Reduzierter Ertrag, grossartige Qualität
Die schwierigen Bedingungen im Rebberg werden in der ganzen Schweiz grosse Auswirkungen auf die Erntemenge haben. Er wage eine (private) Schätzung sagt Martin Wullschleger. In der Schweiz werde der Ertrag vielleicht bei 50 Prozent einer durchschnittlichen Ernte liegen. Im Riedtal hingegen sind die Sorgenfalten deutlich kleiner. «Gegenüber der letztjährigen Ernte werden wir einen um vielleicht 20 bis 25 Prozent reduzierten Ertrag haben», ist sich Martin Wullschleger sicher. Die Qualität der Trauben hingegen sei super. «Dieses Jahr wird es finessenreiche Weine geben.»

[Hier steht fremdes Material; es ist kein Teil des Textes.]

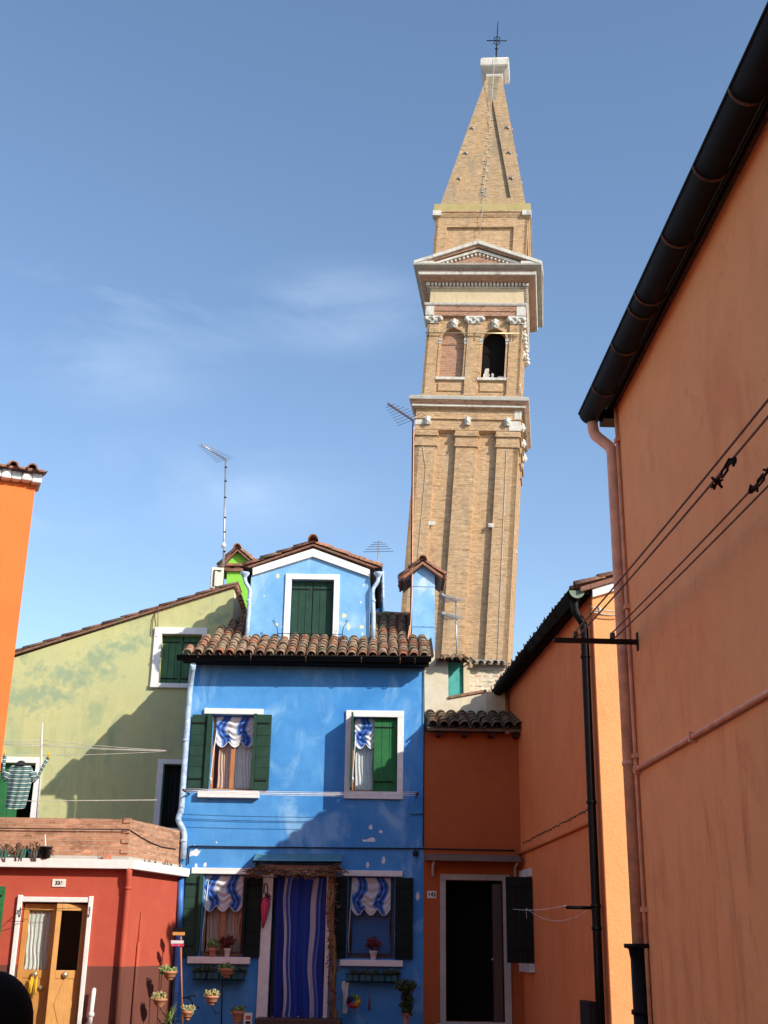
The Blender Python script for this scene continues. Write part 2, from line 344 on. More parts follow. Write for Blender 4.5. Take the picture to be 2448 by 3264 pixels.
M['terra2'] = stucco('pale_orange_render', (.80, .38, .15), (.88, .43, .18), 1.0, grain=.8)
M['lane'] = stucco('brown_red_render', (.44, .105, .032), (.49, .125, .038), .9)
M['big'] = stucco('orange_render', (.95, .385, .155), (.97, .43, .18), .7, streak=(.50, .13, .05), streak_amt=.8, wash=(.80, .28, .11), wash_amt=.6, grain=.75, low=(2.9, 3.6))
M['white'] = plain('white_paint', (.82, .80, .76), .7, var=.06, bmp=.4, bscale=25)
M['lightgreen'] = stucco('lime_green_render', (.26, .62, .07), (.30, .68, .09), 2)
M['dkgreen'] = painted('dark_green_paint', (.022, .062, .042), (.12, .16, .12), .66)
M['midgreen'] = painted('green_paint', (.03, .165, .055), (.3, .4, .3), .72)
M['shgreen'] = painted('faded_green_paint', (.065, .16, .085), (.3, .34, .28), .68)
M['blackgreen'] = painted('black_green_paint', (.008, .014, .012))
M['teal'] = painted('teal_paint', (.09, .42, .40), None)
M['brick'] = brickmat('parapet_brick', (.52, .275, .165), (.45, .225, .13), (.52, .45, .33), .262, .073, .0055, (.50, .27, .17))
M['tower'] = brickmat('old_brick', (.64, .41, .22), (.52, .31, .16), (.55, .42, .28), .27, .10, .012, (.58, .44, .29), bstr=.9, soot=(.32, .24, .16))
M['towerred'] = brickmat('red_old_brick', (.46, .25, .16), (.37, .19, .12), (.50, .38, .28), .27, .10, .012, (.60, .36, .24))
M['spire'] = brickmat('spire_brick', (.54, .36, .20), (.45, .28, .15), (.50, .40, .27), .27, .10, .012, (.38, .31, .22), (.40, .30, .10), bstr=.9, soot=(.26, .22, .16))
M['mossbrick'] = brickmat('grey_mossy_brick', (.30, .25, .18), (.22, .19, .13), (.34, .30, .22), .27, .10, .012, (.34, .31, .22), (.26, .24, .12), soot=(.14, .13, .11))
M['ledge'] = stucco('mossy_plaster', (.44, .35, .15), (.50, .40, .20), 1.5, wash=(.36, .34, .10), wash_amt=.6)
M['stone'] = stucco('istrian_stone', (.60, .57, .50), (.76, .73, .66), 2.6, wash=(.26, .23, .19), wash_amt=.8, streak=(.24, .21, .17), streak_amt=.8)
M['greystone'] = stucco('grey_stone', (.42, .40, .35), (.56, .53, .47), 1.5, wash=(.25, .23, .2), wash_amt=.5)
M['frieze'] = stucco('cream_plaster', (.60, .47, .29), (.68, .56, .38), 1.5, streak=(.35, .25, .14), streak_amt=.6)
M['rubble'] = brickmat('rubble_wall', (.72, .60, .44), (.60, .26, .14), (.74, .66, .50), .16, .09, .03, (.76, .66, .48))
M['tile'] = tilemat('clay_tile', [(.30, .22, .14), (.40, .27, .17), (.34, .16, .09), (.44, .15, .075), (.20, .12, .08), (.36, .27, .17), (.28, .17, .11)])
M['tileold'] = tilemat('brown_clay_tile', [(.14, .085, .05), (.26, .14, .075), (.18, .10, .06), (.30, .19, .10)])
M['tilered'] = tilemat('red_clay_tile', [(.36, .13, .07), (.26, .12, .08), (.46, .19, .11), (.34, .20, .13)])
M['fascia'] = plain('brown_wood', (.05, .028, .02), .8)
M['gutter'] = plain('dark_metal', (.007, .0065, .006), .75, 0)
M['copper'] = plain('copper', (.17, .075, .04), .6, .4, var=.5)
M['verdigris'] = plain('verdigris', (.17, .25, .17), .7)
M['bluepipe'] = plain('pale_blue_painted_pipe', (.44, .58, .74), .5, var=.25, scale=14)
M['bluepipe2'] = plain('blue_painted_pipe', (.06, .20, .58), .5)
M['redpipe'] = plain('red_painted_pipe', (.58, .125, .07), .5)
M['orpipe'] = plain('orange_painted_pipe', (.84, .38, .21), .5)
M['black'] = plain('black_iron', (.012, .011, .011), .5, .3)
M['iron'] = plain('rusty_iron', (.035, .018, .014), .7, .3)
M['steel'] = plain('galvanised_steel', (.42, .43, .44), .4, .6)
M['rustmast'] = plain('rusty_mast', (.12, .05, .035), .7, .2)
M['wire'] = plain('rope', (.55, .50, .42), .9)
M['wirewhite'] = plain('white_line', (.82, .80, .74), .8)
M['wiredark'] = plain('dark_cable', (.03, .03, .035), .7)
M['brownwire'] = plain('brown_wire', (.16, .075, .045), .7)
M['wood'] = woodmat('orange_brown_wood', (.42, .15, .05), (.52, .22, .08))
M['doorwood'] = woodmat('honey_wood', (.55, .25, .06), (.64, .33, .09))
M['darkwood'] = woodmat('dark_wood', (.06, .03, .02), (.10, .05, .03))
M['brass'] = plain('brass', (.62, .52, .30), .35, .7)
M['yellow'] = plain('yellow_tassel', (.85, .52, .02), .8)
M['sheer'] = stripemat('sheer_fabric', [(0, (.62, .62, .60)), (.5, (.70, .70, .68))], .09)
M['peach'] = stripemat('peach_fabric', [(0, (.60, .42, .32)), (.5, (.66, .50, .40))], .09)
BL, LB, WH = (.02, .07, .36), (.12, .28, .60), (.66, .66, .68)
M['check'] = stripemat('blue_white_striped_fabric', [(0, WH), (.28, LB), (.36, BL), (.48, LB), (.54, BL), (.68, LB), (.76, WH)], .30)
M['doorcurt'] = stripemat('blue_curtain_fabric', [(0, (.015, .03, .26)), (.17, (.52, .52, .58)), (.225, (.05, .09, .42)), (.27, (.40, .46, .66)), (.30, (.02, .05, .34)), (.34, (.015, .05, .36)), (.69, (.52, .52, .58)), (.79, (.04, .08, .42)), (.84, (.25, .32, .62)), (.87, (.02, .05, .34))], .80)
M['whitecloth'] = plain('white_fabric', (.78, .78, .80), .9)
M['roller'] = stripemat('blue_blind', [(0, (.008, .15, .38)), (.5, (.01, .18, .44))], .05, axis=1)
M['lace'] = stripemat('lace_fabric', [(0, (.62, .66, .60)), (.45, (.78, .80, .74)), (.7, (.50, .55, .50))], .05)
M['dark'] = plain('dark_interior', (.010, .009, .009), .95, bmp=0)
M['glass'] = glassmat()
M['aw'] = plain('teal_sheet', (.10, .25, .31), .5)
M['slab'] = stucco('grey_concrete', (.17, .13, .11), (.23, .18, .15), 3)
M['terracotta'] = plain('terracotta_pot', (.56, .24, .13), .8)
M['whitepot'] = plain('white_pot', (.72, .70, .70), .5)
M['greenpot'] = plain('green_plastic', (.045, .16, .12), .5)
M['tealpot'] = plain('teal_plastic', (.015, .10, .12), .5)
M['darkpot'] = plain('dark_plastic', (.035, .028, .028), .5)
M['leaf'] = leafmat('succulent_leaf', (.30, .26, .09), (.48, .44, .20))
M['leafd'] = leafmat('dark_leaf', (.03, .05, .02), (.08, .10, .04))
M['leafg'] = leafmat('green_leaf', (.10, .20, .05), (.34, .42, .14))
M['flower'] = leafmat('dark_red_flower', (.10, .015, .015), (.22, .04, .03))
M['dry'] = leafmat('dry_leaf', (.10, .045, .03), (.24, .12, .06))
M['vine'] = leafmat('dry_vine', (.07, .032, .016), (.30, .17, .07))
M['pink'] = stripemat('pink_check_fabric', [(0, (.60, .04, .10)), (.5, (.30, .02, .05)), (.6, (.66, .10, .18))], .09)
M['pave'] = brickmat('stone_paving', (.12, .11, .10), (.15, .14, .12), (.07, .06, .06), .8, .4, .012)
M['ac'] = plain('ivory_metal', (.66, .62, .50), .5, var=.05)
M['hair'] = plain('black_hair', (.006, .005, .006), .8, bmp=.8, bscale=90)
M['coat'] = plain('black_coat', (.010, .010, .014), .9)
M['skin'] = plain('skin', (.50, .30, .22), .6, var=.05)
M['plate'] = plain('white_enamel', (.78, .76, .70), .35, var=.03)
M['ink'] = plain('black_paint', (.02, .02, .03), .5)
# ---------------------------------------------------------------- building blocks
def rect(q): u0, u1, z0, z1 = q; return [(u0, z0), (u1, z0), (u1, z1), (u0, z1)]
def tiles(mb, O, U, Sl, width, length, pitch=.178, expo=.21, lim=None, r=.082, skip_pan=False):
    O, U, Sl = Vector(O), Vector(U).normalized(), Vector(Sl).normalized(); Nn = U.cross(Sl)
    if Nn.z < 0: Nn = -Nn
    nc = int(width/pitch); nr = max(1, int(length/expo))
    for i in range(nc+1):
        u = (i+.5)*width/(nc+1); colu = random.uniform(-.008, .008)
        for j in range(nr):
            s0 = j*length/nr - .03; s1 = s0 + length/nr + .07
            if lim and not lim(u, s0+.05): continue
            mb.tint = random.random(); ju = colu + random.uniform(-.010, .010); s0 += random.uniform(-.022, .02); lift = .045 + random.uniform(-.004, .007); ra = r*random.uniform(.94, 1.05)
            ring = []
            for (s, rr, h) in ((s0, ra, lift), (s1, ra*.78, .012+.02)):
                for dr in (0, -.014):
                    ring.append([O + U*(u+ju+math.cos(a)*(rr+dr)) + Sl*s + Nn*(h + math.sin(a)*(rr+dr)*.95) for a in [math.pi*k/7 for k in range(8)]])
            b = len(mb.v)
            for q in ring: mb.v += q
            for k in range(7):
                mb.face([b+k, b+k+1, b+16+k+1, b+16+k], None, True)          # outer
                mb.face([b+8+k, b+24+k, b+24+k+1, b+8+k+1], None, True)      # inner
                mb.face([b+k, b+8+k, b+8+k+1, b+k+1])                        # visible end
            if not skip_pan:
                up = u + pitch/2; mb.tint = random.random()*.6
                b = len(mb.v)
                for s in (s0-.02, s1):
                    hh = .035 if s == s0-.02 else .012
                    mb.v += [O + U*(up+math.cos(a)*.075) + Sl*s + Nn*(hh+.03 - math.sin(a)*.05) for a in [math.pi*k/5 for k in range(6)]]
                for k in range(5): mb.face([b+k, b+k+1, b+6+k+1, b+6+k], None, True)
    mb.tint = .5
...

Weinfreunde, die nun neugierig auf den Wein aus Zofingen geworden sind, werden sich allerdings bis in den Frühling 2022 gedulden müssen. «Von der letztjährigen Ernte von rund 4500 Flaschen ist nichts mehr da – wir sind vollständig ausverkauft», sagt Cornelia Jacquemai. Deshalb wollen die beiden die Produktion im Riedtal in naher Zukunft ausweiten. «Ziel sollte einmal eine Jahresproduktion von rund 15 000 Flaschen sein», verrät Cornelia Jacquemai. 3400 weitere Rebstöcke – Johanniter und Cabernet Jura – wurden dieses Jahr bereits gepflanzt. Und weitere 40 Aren sind noch im Rebkataster. Wullschleger und Jacquemai sind schon längere Zeit am Planen – doch mit der Entscheidung tun sie sich noch schwer. «Wir möchten auf 20 Aren sicher eine weitere Weissweinsorte anpflanzen und schwanken immer noch zwischen Souvignier gris und Sauvignac», sagt Martin Wullschleger. Würde die Wahl auf die erste Rebsorte fallen, könnte im Riedtal dereinst sogar ein Süsswein produziert werden. Auch das wäre vor einigen Jahren noch völlig undenkbar gewesen.